SHORT TASK
Skip every picture and transcribe the remaining material exactly.

┌─ PROVIDED MATERIAL

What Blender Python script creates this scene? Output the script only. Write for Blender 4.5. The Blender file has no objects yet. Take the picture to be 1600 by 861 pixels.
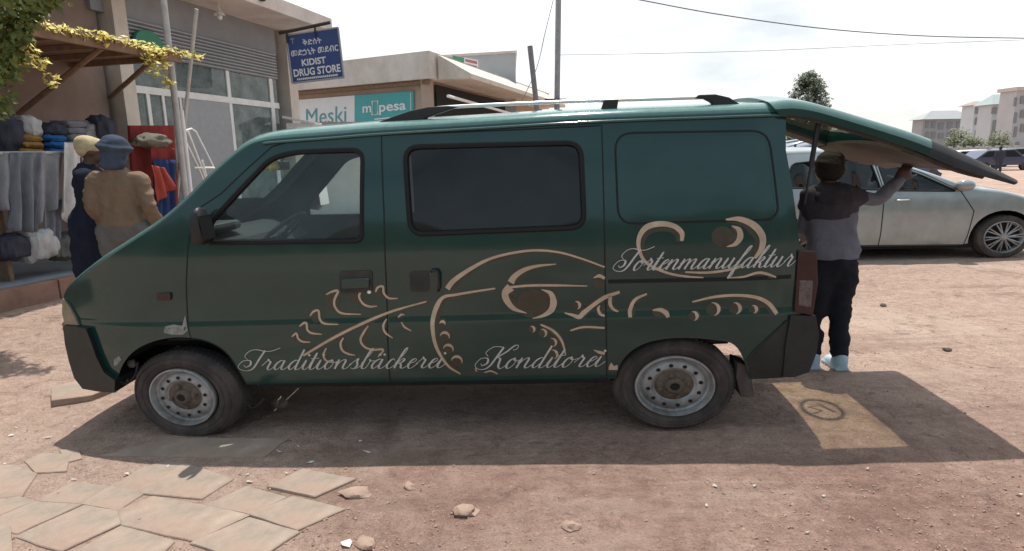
import bpy, bmesh, math, random
from mathutils import Vector, Matrix, noise
from mathutils.geometry import delaunay_2d_cdt
random.seed(7)
R = math.radians
scene = bpy.context.scene
col = scene.collection

# ------------------------------------------------------------------ camera frame
FPX, CAMH = 944.0, 1.65
_p, _r = R(11.2), R(0.94)
FW = Vector((0, math.cos(_p), -math.sin(_p)))
_u = Vector((0, math.sin(_p), math.cos(_p)))
RT = Vector((1, 0, 0))*math.cos(_r) - _u*math.sin(_r)
UP = _u*math.cos(_r) + Vector((1, 0, 0))*math.sin(_r)
EYE = Vector((0, 0, CAMH))
cam_data = bpy.data.cameras.new('camera')
cam_data.sensor_width = 36
cam_data.lens = FPX/1600*36
cam_data.clip_start = .05
cam_data.clip_end = 4000
cam = bpy.data.objects.new('camera', cam_data)
col.objects.link(cam)
cam.matrix_world = Matrix((RT, UP, -FW)).transposed().to_4x4()
cam.location = EYE
scene.camera = cam

def ray(x, y): return FW + RT*((x-800)/FPX) - UP*((y-430.5)/FPX)
def on_plane(x, y, p, n):
    d = ray(x, y)
    return EYE + d*((p-EYE).dot(n)/d.dot(n))
def at_z(x, y, z=0.0):
    d = ray(x, y); return EYE + d*((z-CAMH)/d.z)
def at_y(x, y, Y):
    d = ray(x, y); return EYE + d*(Y/d.y)

# ------------------------------------------------------------------ ground height
def sstep(a, b, x):
    t = max(0, min(1, (x-a)/(b-a))); return t*t*(3-2*t)
def gz0(x, y):
    s = 0.0253*(x+2.0)
    return max(-.04, min(.095, s))
def gz(x, y):
    h = gz0(x, y)
    n = noise.noise(Vector((x*.55, y*.55, 0)))*.030 + noise.noise(Vector((x*1.9, y*1.9, 4)))*.012 + noise.noise(Vector((x*3.6, y*5.2, 9)))*.009 + noise.noise(Vector((x*8, y*9, 1)))*.004
    # keep it even under the van's tyres
    k = 1 - (1-sstep(.6, 1.6, abs(y-4.0)))*(1-sstep(2.6, 3.4, abs(x+.2)))*.85
    return h + n*k*.8
def on_ground(px, py):
    z = 0.0
    for _ in range(6):
        P = at_z(px, py, z); z = gz(P.x, P.y)
    return Vector((P.x, P.y, z))

# ------------------------------------------------------------------ mesh helpers
class MB:
    def __init__(s): s.v = []; s.f = []; s.uv = None
    def add(s, vs, fs):
        o = len(s.v); s.v += [Vector(v) for v in vs]; s.f += [tuple(i+o for i in f) for f in fs]; return s
    def box(s, c, size, rot=None, bev=0):
        bm = bmesh.new(); bmesh.ops.create_cube(bm, size=1)
        for v in bm.verts: v.co = Vector((v.co.x*size[0], v.co.y*size[1], v.co.z*size[2]))
        if bev: bmesh.ops.bevel(bm, geom=bm.edges[:], offset=bev, segments=2, affect='EDGES', profile=.5)
        bm.verts.index_update()
        M = rot if rot else Matrix.Identity(3)
        s.add([M @ v.co + Vector(c) for v in bm.verts], [[v.index for v in f.verts] for f in bm.faces]); bm.free(); return s
    def bx(s, a, b, bev=0):
        a = Vector(a); b = Vector(b)
        return s.box((a+b)/2, [abs(b[i]-a[i]) for i in range(3)], None, bev)
    def tube(s, pts, r, n=8, cap=True, closed=False):
        pts = [Vector(p) for p in pts]; rs = r if isinstance(r, (list, tuple)) else [r]*len(pts)
        vs = []; up = Vector((0, 0, 1)); N = len(pts)
        for i, p in enumerate(pts):
            if closed: t = pts[(i+1) % N]-pts[i-1]
            else: t = (pts[min(i+1, N-1)]-pts[max(i-1, 0)])
            if t.length < 1e-9: t = Vector((0, 0, 1))
            t.normalize()
            a = t.cross(up)
            if a.length < .05: a = t.cross(Vector((1, 0, 0)))
            a.normalize(); b = a.cross(t)
            for k in range(n):
                q = 2*math.pi*k/n
                vs.append(p + (a*math.cos(q)+b*math.sin(q))*rs[i])
        fs = []
        for i in range(N if closed else N-1):
            j = (i+1) % N
            for k in range(n):
                k2 = (k+1) % n
                fs.append((i*n+k, i*n+k2, j*n+k2, j*n+k))
        if cap and not closed:
            fs.append(tuple(range(n))[::-1]); fs.append(tuple((N-1)*n+k for k in range(n)))
        return s.add(vs, fs)
    def lathe(s, prof, n=40, sx=1.0, M=None):
        # prof: (radius, y) pairs, axis along Y
        vs = []; fs = []; m = len(prof)
        for k in range(n):
            a = 2*math.pi*k/n
            for (r, y) in prof: vs.append(Vector((r*math.cos(a)*sx, y, r*math.sin(a))))
        for k in range(n):
            k2 = (k+1) % n
            for i in range(m-1):
                fs.append((k*m+i, k*m+i+1, k2*m+i+1, k2*m+i))
        if M: vs = [M @ v for v in vs]
        return s.add(vs, fs)
    def prism(s, poly, ext):
        # poly: 3-D points, ext: vector
        n = len(poly); e = Vector(ext)
        vs = [Vector(p) for p in poly] + [Vector(p)+e for p in poly]
        fs = [tuple(range(n)), tuple(range(2*n-1, n-1, -1))] + [(i, i+n, (i+1) % n+n, (i+1) % n) for i in range(n)]
        return s.add(vs, fs)
    def grid(s, rows):
        m = len(rows[0]); vs = [p for r in rows for p in r]; fs = []
        for i in range(len(rows)-1):
            for j in range(m-1): fs.append((i*m+j, i*m+j+1, (i+1)*m+j+1, (i+1)*m+j))
        return s.add(vs, fs)
    def blob(s, c, r, seg=10, jit=0, sd=0):
        vs = []; fs = []; rn = seg//2+1
        c = Vector(c); r = Vector(r) if not isinstance(r, (int, float)) else Vector((r, r, r))
        for i in range(rn+1):
            th = math.pi*i/rn
            for k in range(seg):
                a = 2*math.pi*k/seg
                d = Vector((math.sin(th)*math.cos(a), math.sin(th)*math.sin(a), math.cos(th)))
                q = 1+jit*noise.noise(d*1.7+Vector((sd, sd*1.3, 0)))
                vs.append(c+Vector((d.x*r.x, d.y*r.y, d.z*r.z))*q)
        for i in range(rn):
            for k in range(seg): fs.append((i*seg+k, (i+1)*seg+k, (i+1)*seg+(k+1) % seg, i*seg+(k+1) % seg))
        return s.add(vs, fs)
    def build(s, name, m, parent=None, smooth=None, normals=None, merge=True):
        me = bpy.data.meshes.new(name)
        me.from_pydata([tuple(v) for v in s.v], [], s.f); me.validate(); me.update()
        bm = bmesh.new(); bm.from_mesh(me)
        bmesh.ops.remove_doubles(bm, verts=bm.verts, dist=1e-6) if merge else None
        if normals is None: bmesh.ops.recalc_face_normals(bm, faces=bm.faces)
        bm.to_mesh(me); bm.free()
        if m: me.materials.append(m)
        o = bpy.data.objects.new(name, me); col.objects.link(o)
        if parent: o.parent = parent
        if smooth:
            for p in me.polygons: p.use_smooth = True
            if smooth is not True: me.set_sharp_from_angle(angle=R(smooth))
        return o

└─

WRITTEN ANSWER
What Blender Python script creates this scene? Output the script only. Write for Blender 4.5. The Blender file has no objects yet. Take the picture to be 1600 by 861 pixels.
import bpy, bmesh, math, random
from mathutils import Vector, Matrix, noise
from mathutils.geometry import delaunay_2d_cdt
random.seed(7)
R = math.radians
scene = bpy.context.scene
col = scene.collection

# ------------------------------------------------------------------ camera frame
FPX, CAMH = 944.0, 1.65
_p, _r = R(11.2), R(0.94)
FW = Vector((0, math.cos(_p), -math.sin(_p)))
_u = Vector((0, math.sin(_p), math.cos(_p)))
RT = Vector((1, 0, 0))*math.cos(_r) - _u*math.sin(_r)
UP = _u*math.cos(_r) + Vector((1, 0, 0))*math.sin(_r)
EYE = Vector((0, 0, CAMH))
cam_data = bpy.data.cameras.new('camera')
cam_data.sensor_width = 36
cam_data.lens = FPX/1600*36
cam_data.clip_start = .05
cam_data.clip_end = 4000
cam = bpy.data.objects.new('camera', cam_data)
col.objects.link(cam)
cam.matrix_world = Matrix((RT, UP, -FW)).transposed().to_4x4()
cam.location = EYE
scene.camera = cam

def ray(x, y): return FW + RT*((x-800)/FPX) - UP*((y-430.5)/FPX)
def on_plane(x, y, p, n):
    d = ray(x, y)
    return EYE + d*((p-EYE).dot(n)/d.dot(n))
def at_z(x, y, z=0.0):
    d = ray(x, y); return EYE + d*((z-CAMH)/d.z)
def at_y(x, y, Y):
    d = ray(x, y); return EYE + d*(Y/d.y)

# ------------------------------------------------------------------ ground height
def sstep(a, b, x):
    t = max(0, min(1, (x-a)/(b-a))); return t*t*(3-2*t)
def gz0(x, y):
    s = 0.0253*(x+2.0)
    return max(-.04, min(.095, s))
def gz(x, y):
    h = gz0(x, y)
    n = noise.noise(Vector((x*.55, y*.55, 0)))*.030 + noise.noise(Vector((x*1.9, y*1.9, 4)))*.012 + noise.noise(Vector((x*3.6, y*5.2, 9)))*.009 + noise.noise(Vector((x*8, y*9, 1)))*.004
    # keep it even under the van's tyres
    k = 1 - (1-sstep(.6, 1.6, abs(y-4.0)))*(1-sstep(2.6, 3.4, abs(x+.2)))*.85
    return h + n*k*.8
def on_ground(px, py):
    z = 0.0
    for _ in range(6):
        P = at_z(px, py, z); z = gz(P.x, P.y)
    return Vector((P.x, P.y, z))

# ------------------------------------------------------------------ mesh helpers
class MB:
    def __init__(s): s.v = []; s.f = []; s.uv = None
    def add(s, vs, fs):
        o = len(s.v); s.v += [Vector(v) for v in vs]; s.f += [tuple(i+o for i in f) for f in fs]; return s
    def box(s, c, size, rot=None, bev=0):
        bm = bmesh.new(); bmesh.ops.create_cube(bm, size=1)
        for v in bm.verts: v.co = Vector((v.co.x*size[0], v.co.y*size[1], v.co.z*size[2]))
        if bev: bmesh.ops.bevel(bm, geom=bm.edges[:], offset=bev, segments=2, affect='EDGES', profile=.5)
        bm.verts.index_update()
        M = rot if rot else Matrix.Identity(3)
        s.add([M @ v.co + Vector(c) for v in bm.verts], [[v.index for v in f.verts] for f in bm.faces]); bm.free(); return s
    def bx(s, a, b, bev=0):
        a = Vector(a); b = Vector(b)
        return s.box((a+b)/2, [abs(b[i]-a[i]) for i in range(3)], None, bev)
    def tube(s, pts, r, n=8, cap=True, closed=False):
        pts = [Vector(p) for p in pts]; rs = r if isinstance(r, (list, tuple)) else [r]*len(pts)
        vs = []; up = Vector((0, 0, 1)); N = len(pts)
        for i, p in enumerate(pts):
            if closed: t = pts[(i+1) % N]-pts[i-1]
            else: t = (pts[min(i+1, N-1)]-pts[max(i-1, 0)])
            if t.length < 1e-9: t = Vector((0, 0, 1))
            t.normalize()
            a = t.cross(up)
            if a.length < .05: a = t.cross(Vector((1, 0, 0)))
            a.normalize(); b = a.cross(t)
            for k in range(n):
                q = 2*math.pi*k/n
                vs.append(p + (a*math.cos(q)+b*math.sin(q))*rs[i])
        fs = []
        for i in range(N if closed else N-1):
            j = (i+1) % N
            for k in range(n):
                k2 = (k+1) % n
                fs.append((i*n+k, i*n+k2, j*n+k2, j*n+k))
        if cap and not closed:
            fs.append(tuple(range(n))[::-1]); fs.append(tuple((N-1)*n+k for k in range(n)))
        return s.add(vs, fs)
    def lathe(s, prof, n=40, sx=1.0, M=None):
        # prof: (radius, y) pairs, axis along Y
        vs = []; fs = []; m = len(prof)
        for k in range(n):
            a = 2*math.pi*k/n
            for (r, y) in prof: vs.append(Vector((r*math.cos(a)*sx, y, r*math.sin(a))))
        for k in range(n):
            k2 = (k+1) % n
            for i in range(m-1):
                fs.append((k*m+i, k*m+i+1, k2*m+i+1, k2*m+i))
        if M: vs = [M @ v for v in vs]
        return s.add(vs, fs)
    def prism(s, poly, ext):
        # poly: 3-D points, ext: vector
        n = len(poly); e = Vector(ext)
        vs = [Vector(p) for p in poly] + [Vector(p)+e for p in poly]
        fs = [tuple(range(n)), tuple(range(2*n-1, n-1, -1))] + [(i, i+n, (i+1) % n+n, (i+1) % n) for i in range(n)]
        return s.add(vs, fs)
    def grid(s, rows):
        m = len(rows[0]); vs = [p for r in rows for p in r]; fs = []
        for i in range(len(rows)-1):
            for j in range(m-1): fs.append((i*m+j, i*m+j+1, (i+1)*m+j+1, (i+1)*m+j))
        return s.add(vs, fs)
    def blob(s, c, r, seg=10, jit=0, sd=0):
        vs = []; fs = []; rn = seg//2+1
        c = Vector(c); r = Vector(r) if not isinstance(r, (int, float)) else Vector((r, r, r))
        for i in range(rn+1):
            th = math.pi*i/rn
            for k in range(seg):
                a = 2*math.pi*k/seg
                d = Vector((math.sin(th)*math.cos(a), math.sin(th)*math.sin(a), math.cos(th)))
                q = 1+jit*noise.noise(d*1.7+Vector((sd, sd*1.3, 0)))
                vs.append(c+Vector((d.x*r.x, d.y*r.y, d.z*r.z))*q)
        for i in range(rn):
            for k in range(seg): fs.append((i*seg+k, (i+1)*seg+k, (i+1)*seg+(k+1) % seg, i*seg+(k+1) % seg))
        return s.add(vs, fs)
    def build(s, name, m, parent=None, smooth=None, normals=None, merge=True):
        me = bpy.data.meshes.new(name)
        me.from_pydata([tuple(v) for v in s.v], [], s.f); me.validate(); me.update()
        bm = bmesh.new(); bm.from_mesh(me)
        bmesh.ops.remove_doubles(bm, verts=bm.verts, dist=1e-6) if merge else None
        if normals is None: bmesh.ops.recalc_face_normals(bm, faces=bm.faces)
        bm.to_mesh(me); bm.free()
        if m: me.materials.append(m)
        o = bpy.data.objects.new(name, me); col.objects.link(o)
        if parent: o.parent = parent
        if smooth:
            for p in me.polygons: p.use_smooth = True
            if smooth is not True: me.set_sharp_from_angle(angle=R(smooth))
        return o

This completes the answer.